The ascetic literature of this period has the particularity to link pre-Christian Greek philosophical traditions to the Christian ascetic lifestyle, especially Plato and Aristotle, looking for the perfect spiritual way of life. According to Clement of Alexandria, Philosophy and Scriptures can be seen as "double expressions of one pattern of knowledge ". These 3 components form a whole, the intellect being paired with the rational part of the soul and the body to the desiring parts of the soul. Once this is mastered, the gnostikos becomes head of a spiritual hierarchy whose role is to inform the Church ministers and thereby, reflects the image of Christ the teacher since following his conduct is equated to being his disciple, and leads to union with Christ himself.
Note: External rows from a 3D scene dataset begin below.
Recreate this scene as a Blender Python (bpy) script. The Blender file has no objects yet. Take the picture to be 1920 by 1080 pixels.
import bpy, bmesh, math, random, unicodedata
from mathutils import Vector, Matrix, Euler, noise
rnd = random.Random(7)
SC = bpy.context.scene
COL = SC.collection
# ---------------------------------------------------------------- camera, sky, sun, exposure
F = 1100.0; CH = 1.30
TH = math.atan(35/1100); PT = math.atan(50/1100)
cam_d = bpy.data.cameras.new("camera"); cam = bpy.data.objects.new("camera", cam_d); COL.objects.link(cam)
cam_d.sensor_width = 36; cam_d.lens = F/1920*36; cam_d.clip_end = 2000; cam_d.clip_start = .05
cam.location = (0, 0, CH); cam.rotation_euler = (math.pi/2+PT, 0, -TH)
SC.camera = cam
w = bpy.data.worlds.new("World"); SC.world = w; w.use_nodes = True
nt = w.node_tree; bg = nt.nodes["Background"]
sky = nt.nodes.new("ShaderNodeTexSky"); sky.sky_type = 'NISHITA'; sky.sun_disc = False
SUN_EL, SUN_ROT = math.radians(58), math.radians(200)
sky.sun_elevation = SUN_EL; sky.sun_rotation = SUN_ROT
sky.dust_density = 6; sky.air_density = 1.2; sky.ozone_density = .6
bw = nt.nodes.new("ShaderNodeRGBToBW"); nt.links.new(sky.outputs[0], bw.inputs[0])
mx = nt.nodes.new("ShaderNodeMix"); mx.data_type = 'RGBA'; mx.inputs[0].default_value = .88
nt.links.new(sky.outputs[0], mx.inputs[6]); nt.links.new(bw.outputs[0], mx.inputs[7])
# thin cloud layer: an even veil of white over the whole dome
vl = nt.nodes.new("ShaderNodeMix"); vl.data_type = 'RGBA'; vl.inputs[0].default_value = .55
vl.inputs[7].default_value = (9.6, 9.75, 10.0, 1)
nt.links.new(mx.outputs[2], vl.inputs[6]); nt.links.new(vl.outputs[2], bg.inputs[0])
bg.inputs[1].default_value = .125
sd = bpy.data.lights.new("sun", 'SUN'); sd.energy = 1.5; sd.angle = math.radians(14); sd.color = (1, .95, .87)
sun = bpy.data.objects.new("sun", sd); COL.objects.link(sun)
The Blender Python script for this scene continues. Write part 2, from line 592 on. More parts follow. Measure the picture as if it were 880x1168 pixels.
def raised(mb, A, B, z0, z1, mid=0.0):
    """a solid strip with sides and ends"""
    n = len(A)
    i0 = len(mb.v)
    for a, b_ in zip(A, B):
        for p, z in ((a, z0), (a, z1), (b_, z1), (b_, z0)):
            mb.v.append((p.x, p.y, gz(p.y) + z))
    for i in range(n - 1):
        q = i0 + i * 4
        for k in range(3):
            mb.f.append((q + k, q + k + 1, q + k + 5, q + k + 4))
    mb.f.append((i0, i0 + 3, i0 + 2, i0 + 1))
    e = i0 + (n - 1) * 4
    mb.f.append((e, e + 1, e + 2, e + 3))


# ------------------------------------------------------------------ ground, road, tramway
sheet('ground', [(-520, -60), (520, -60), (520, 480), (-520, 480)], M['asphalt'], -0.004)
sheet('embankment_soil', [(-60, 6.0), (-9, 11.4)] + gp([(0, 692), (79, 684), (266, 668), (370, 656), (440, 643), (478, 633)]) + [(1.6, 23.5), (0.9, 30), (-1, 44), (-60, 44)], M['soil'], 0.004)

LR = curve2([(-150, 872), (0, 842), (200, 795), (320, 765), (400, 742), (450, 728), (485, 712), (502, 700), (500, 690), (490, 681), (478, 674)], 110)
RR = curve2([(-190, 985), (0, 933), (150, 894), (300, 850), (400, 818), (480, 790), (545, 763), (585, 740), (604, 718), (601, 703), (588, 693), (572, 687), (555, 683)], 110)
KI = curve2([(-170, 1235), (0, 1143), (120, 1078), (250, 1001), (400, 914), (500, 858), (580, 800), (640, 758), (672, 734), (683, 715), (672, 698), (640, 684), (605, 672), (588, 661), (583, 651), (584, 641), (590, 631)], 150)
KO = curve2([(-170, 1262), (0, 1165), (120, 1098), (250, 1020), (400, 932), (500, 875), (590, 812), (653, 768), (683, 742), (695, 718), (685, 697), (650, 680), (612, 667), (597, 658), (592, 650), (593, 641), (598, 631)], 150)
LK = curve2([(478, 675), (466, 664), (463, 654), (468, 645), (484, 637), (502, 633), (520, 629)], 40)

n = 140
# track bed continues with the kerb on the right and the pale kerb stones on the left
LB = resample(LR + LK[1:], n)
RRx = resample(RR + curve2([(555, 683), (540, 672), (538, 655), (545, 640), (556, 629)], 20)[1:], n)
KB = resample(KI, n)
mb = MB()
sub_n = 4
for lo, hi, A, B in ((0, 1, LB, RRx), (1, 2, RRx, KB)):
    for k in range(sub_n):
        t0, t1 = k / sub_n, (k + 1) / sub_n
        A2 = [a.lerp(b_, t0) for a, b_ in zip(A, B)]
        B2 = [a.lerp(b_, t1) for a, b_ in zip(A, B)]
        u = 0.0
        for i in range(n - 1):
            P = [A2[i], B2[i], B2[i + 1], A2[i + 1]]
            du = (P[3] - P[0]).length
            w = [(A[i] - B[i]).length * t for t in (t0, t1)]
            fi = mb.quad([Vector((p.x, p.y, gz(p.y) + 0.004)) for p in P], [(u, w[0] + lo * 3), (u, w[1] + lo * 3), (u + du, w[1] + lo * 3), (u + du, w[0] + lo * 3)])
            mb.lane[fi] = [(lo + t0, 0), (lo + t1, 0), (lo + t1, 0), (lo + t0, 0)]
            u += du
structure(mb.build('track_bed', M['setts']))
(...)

Modern day members of the Church of Jesus Christ of Latter-day Saints (Mormons) also follow strict ascetic dictates, refraining from pre-marital relations, avoid coffee, tea, tobacco, alcohol, and illegal drugs.

Philosophical view

In the third essay ("What Do Ascetic Ideals Mean?") from his book On the Genealogy of Morals, Friedrich Nietzsche discusses what he terms the "ascetic ideal" and its role in the formulation of morality along with the history of the will. In the essay, Nietzsche describes how such a paradoxical action as asceticism might serve the interests of life: through asceticism one can overcome their desire to perish from pain and despair and attain mastery over oneself. In this way one can express both ressentiment and the will to power. Nietzsche describes the morality of the ascetic priest as characterized by Christianity as one where, finding oneself in pain or despair and desiring to perish from it, the will to live causes one to place oneself in a state of hibernation and denial of the material world in order to minimize that pain and thus preserve life, a technique which Nietzsche locates at the very origin of secular science as well as of religion. He associated the "ascetic ideal" with Christian decadence.